Una enunciazione tra le più esplicite ed organiche di queste sue sporche tesi è quella pubblicata da "la Repubblica" del 4 maggio, dal titolo "Le nuove regole del mondo globale". Sul giornale governativo di Mauro e Scalfari, che spesso e volentieri ha fatto da megafono agli interventi guerrafondai del premier britannico, per esempio in occasione dei bombardamenti dello scorso Ramadan sull'Irak, dopo aver ribadito la sua posizione intransigente sulla prosecuzione dei bombardamenti alla Serbia fino alla sua capitolazione alla Nato ("quella del successo è l'unica strategia d'uscita che sono disposto a prendere in considerazione", ha ribadito con arroganza), Blair tira in ballo la "globalizzazione", sostenendo che non è soltanto economica, ma "investe anche la politica e i problemi della sicurezza", per dimostrare l'inevitabilità e la giustezza dell'interventismo delle grandi potenze occidentali.
"Oggi siamo tutti internazionalisti, che ci piaccia o meno", proclama il leader laburista. "Non possiamo - aggiunge - rifiutare di partecipare al mercato internazionale se vogliamo la prosperità. Non possiamo ignorare le nuove idee politiche di altri paesi, se vogliamo innovare. Non possiamo voltare le spalle ai conflitti e alle violazioni dei diritti umani in altri paesi, se vogliamo rimanere al sicuro". Dalla "globalizzazione" Blair ricava come conseguenza che "alla vigilia del nuovo millennio viviamo ormai in un nuovo mondo. Abbiamo bisogno di nuove regole per la cooperazione internazionale, di nuove forme di organizzazione delle nostre istituzioni internazionali".
Per il superfalco britannico, quindi, dopo ormai "dieci anni di esperienza dalla fine della guerra fredda", i tempi sono maturi per cambiare radicalmente quelle regole e quelle istituzioni, sulla base del nuovo scenario mondiale affermatosi: l'"emergere degli Usa come lo Stato di gran lunga più potente", ma che a suo dire "non sogna conquiste mondiali, né sta cercando di colonizzare terre", e l'ascesa della superpotenza europea, alla quale Blair rivendica di aver dato un contributo decisivo con l'accordo di St.
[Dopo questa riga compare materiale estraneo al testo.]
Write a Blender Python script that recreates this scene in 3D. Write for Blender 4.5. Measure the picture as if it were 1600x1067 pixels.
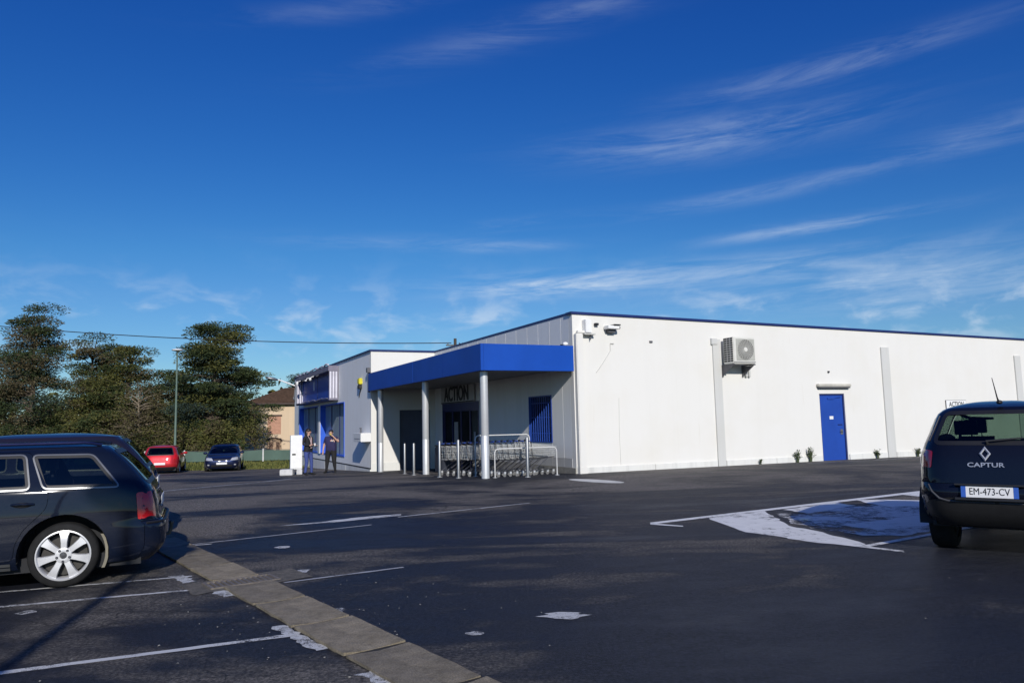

Malo con Chirac "per migliorare l'assetto difensivo dell'Europa".
Per applicare le nuove regole che autorizzano l'uso della forza da parte degli Stati Uniti e dell'Europa è sufficiente secondo Blair che si realizzino cinque condizioni: che la guerra rimanga "il solo mezzo per affrontare un dittatore"; che siano state "esaurite" tutte le possibilità diplomatiche; che le operazioni militari si possano "intraprendere su basi di ragionevolezza e di prudenza"; che le nazioni intervenute siano pronte ad un impegno "a lungo termine", cioè ad un'occupazione militare anche permanente del territorio conquistato; che siano "coinvolti" gli interessi nazionali degli intervenenti. è sorprendente la convergenza di questi punti con quelli espressi qualche tempo prima da Antonio Cassese, giudice del Tribunale dell'Aja per i crimini di guerra, per giustificare l'aggressione alla Serbia e teorizzare l'opportunità di cambiare le regole internazionali. Segno evidente che le teorie di Blair fanno scuola anche tra i rinnegati nostrani, e che c'è tutta una corrente internazionale che lavora per riscrivere il diritto internazionale ad uso e consumo delle grandi potenze imperialiste, corrente alla quale fanno capo schiere di intellettuali borghesi prezzolati e con l'elmetto da marines, come per esempio in casa nostra i vari Cassese, Bobbio, Scalfari, Sofri ecc.

Le leggi dell'imperialismo

Altro che "nuovo internazionalismo"! Le "nuove regole del mondo globale" teorizzate dal bombardiere socialsciovinista Blair non sono altro che un camuffamento del nuovo ordine imperialista mondiale, che le potenze capitaliste uscite vincenti dalla guerra fredda vogliono imporre ai paesi e ai popoli dell'Europa e del mondo, ora che il crollo dei regimi revisionisti dell'Est e il rinnegamento del comunismo in Cina in favore della via capitalista aprono nuovi mercati e nuove vie di penetrazione alle bramosie delle potenze imperialiste occidentali. Non c'é nessuna "novità" rispetto alle leggi fondamentali dell'imperialismo già svelate da Lenin. La "globalizzazione" non contraddice, anzi conferma la tendenza del capitalismo ad espandersi come sistema mondiale sempre più interdipendente e concorrenziale, e quindi soggetto a crisi di proporzioni planetarie.
Le guerre non solo non sono scomparse, ma sono aumentate e tendono a diventare ancor più mostruose, barbare e di sterminio, come dimostrano la guerra del Golfo e l'attuale guerra nei Balcani. Le contraddizioni tra paesi imperialisti non sono finite, ma sono destinate ad approfondirsi e a sfociare in una nuova spartizione del mondo attraverso guerre commerciali e militari. Anche se al momento gli Usa e la nascente superpotenza europea vanno a braccetto nell'imporre con la forza il loro diktat ai popoli, questo non significa che prima o poi, quando il mondo sarà diventato troppo stretto per tutti e due (senza contare il Giappone, la Cina, e la stessa Russia, che hanno le loro proprie ambizioni imperialiste), non vengano alle mani per stabilire con la forza chi comanda sulla Terra.